>> begin Information supplied

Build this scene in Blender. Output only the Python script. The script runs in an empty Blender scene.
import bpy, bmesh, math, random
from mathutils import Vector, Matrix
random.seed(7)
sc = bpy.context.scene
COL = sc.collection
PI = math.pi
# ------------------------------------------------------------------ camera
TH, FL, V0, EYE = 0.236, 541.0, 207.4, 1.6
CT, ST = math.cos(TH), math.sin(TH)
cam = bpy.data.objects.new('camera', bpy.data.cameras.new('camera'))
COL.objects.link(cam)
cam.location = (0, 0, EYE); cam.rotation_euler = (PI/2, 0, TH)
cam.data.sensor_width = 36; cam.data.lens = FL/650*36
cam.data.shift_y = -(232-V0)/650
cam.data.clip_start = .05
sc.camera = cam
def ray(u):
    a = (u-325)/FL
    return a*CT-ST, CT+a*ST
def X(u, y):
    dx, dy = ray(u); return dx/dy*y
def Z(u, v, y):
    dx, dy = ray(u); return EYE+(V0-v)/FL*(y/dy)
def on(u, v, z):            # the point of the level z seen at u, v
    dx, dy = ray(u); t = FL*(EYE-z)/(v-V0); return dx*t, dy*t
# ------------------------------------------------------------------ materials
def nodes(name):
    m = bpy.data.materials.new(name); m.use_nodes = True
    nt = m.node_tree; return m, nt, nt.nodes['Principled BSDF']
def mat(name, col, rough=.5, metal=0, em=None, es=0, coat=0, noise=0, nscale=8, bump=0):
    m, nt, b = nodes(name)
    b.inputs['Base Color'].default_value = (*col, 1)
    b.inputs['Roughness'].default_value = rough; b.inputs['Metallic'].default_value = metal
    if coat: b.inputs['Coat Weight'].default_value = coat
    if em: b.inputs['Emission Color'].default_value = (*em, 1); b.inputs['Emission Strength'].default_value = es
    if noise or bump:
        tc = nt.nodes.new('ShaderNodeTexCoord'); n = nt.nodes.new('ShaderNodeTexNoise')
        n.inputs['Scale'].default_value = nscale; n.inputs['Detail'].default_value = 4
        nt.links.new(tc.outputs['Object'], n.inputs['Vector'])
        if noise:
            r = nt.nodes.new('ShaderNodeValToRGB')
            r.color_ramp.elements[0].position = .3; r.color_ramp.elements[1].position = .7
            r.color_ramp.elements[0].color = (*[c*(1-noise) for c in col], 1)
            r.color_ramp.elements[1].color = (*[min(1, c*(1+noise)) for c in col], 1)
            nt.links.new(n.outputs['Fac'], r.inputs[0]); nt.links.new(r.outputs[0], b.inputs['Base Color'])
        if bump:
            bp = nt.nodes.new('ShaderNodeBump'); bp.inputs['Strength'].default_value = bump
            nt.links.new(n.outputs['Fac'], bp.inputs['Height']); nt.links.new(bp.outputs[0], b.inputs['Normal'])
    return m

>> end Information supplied

Exercise goal
Make an exact copy of the data above.

Result
Build this scene in Blender. Output only the Python script. The script runs in an empty Blender scene.
import bpy, bmesh, math, random
from mathutils import Vector, Matrix
random.seed(7)
sc = bpy.context.scene
COL = sc.collection
PI = math.pi
# ------------------------------------------------------------------ camera
TH, FL, V0, EYE = 0.236, 541.0, 207.4, 1.6
CT, ST = math.cos(TH), math.sin(TH)
cam = bpy.data.objects.new('camera', bpy.data.cameras.new('camera'))
COL.objects.link(cam)
cam.location = (0, 0, EYE); cam.rotation_euler = (PI/2, 0, TH)
cam.data.sensor_width = 36; cam.data.lens = FL/650*36
cam.data.shift_y = -(232-V0)/650
cam.data.clip_start = .05
sc.camera = cam
def ray(u):
    a = (u-325)/FL
    return a*CT-ST, CT+a*ST
def X(u, y):
    dx, dy = ray(u); return dx/dy*y
def Z(u, v, y):
    dx, dy = ray(u); return EYE+(V0-v)/FL*(y/dy)
def on(u, v, z):            # the point of the level z seen at u, v
    dx, dy = ray(u); t = FL*(EYE-z)/(v-V0); return dx*t, dy*t
# ------------------------------------------------------------------ materials
def nodes(name):
    m = bpy.data.materials.new(name); m.use_nodes = True
    nt = m.node_tree; return m, nt, nt.nodes['Principled BSDF']
def mat(name, col, rough=.5, metal=0, em=None, es=0, coat=0, noise=0, nscale=8, bump=0):
    m, nt, b = nodes(name)
    b.inputs['Base Color'].default_value = (*col, 1)
    b.inputs['Roughness'].default_value = rough; b.inputs['Metallic'].default_value = metal
    if coat: b.inputs['Coat Weight'].default_value = coat
    if em: b.inputs['Emission Color'].default_value = (*em, 1); b.inputs['Emission Strength'].default_value = es
    if noise or bump:
        tc = nt.nodes.new('ShaderNodeTexCoord'); n = nt.nodes.new('ShaderNodeTexNoise')
        n.inputs['Scale'].default_value = nscale; n.inputs['Detail'].default_value = 4
        nt.links.new(tc.outputs['Object'], n.inputs['Vector'])
        if noise:
            r = nt.nodes.new('ShaderNodeValToRGB')
            r.color_ramp.elements[0].position = .3; r.color_ramp.elements[1].position = .7
            r.color_ramp.elements[0].color = (*[c*(1-noise) for c in col], 1)
            r.color_ramp.elements[1].color = (*[min(1, c*(1+noise)) for c in col], 1)
            nt.links.new(n.outputs['Fac'], r.inputs[0]); nt.links.new(r.outputs[0], b.inputs['Base Color'])
        if bump:
            bp = nt.nodes.new('ShaderNodeBump'); bp.inputs['Strength'].default_value = bump
            nt.links.new(n.outputs['Fac'], bp.inputs['Height']); nt.links.new(bp.outputs[0], b.inputs['Normal'])
    return m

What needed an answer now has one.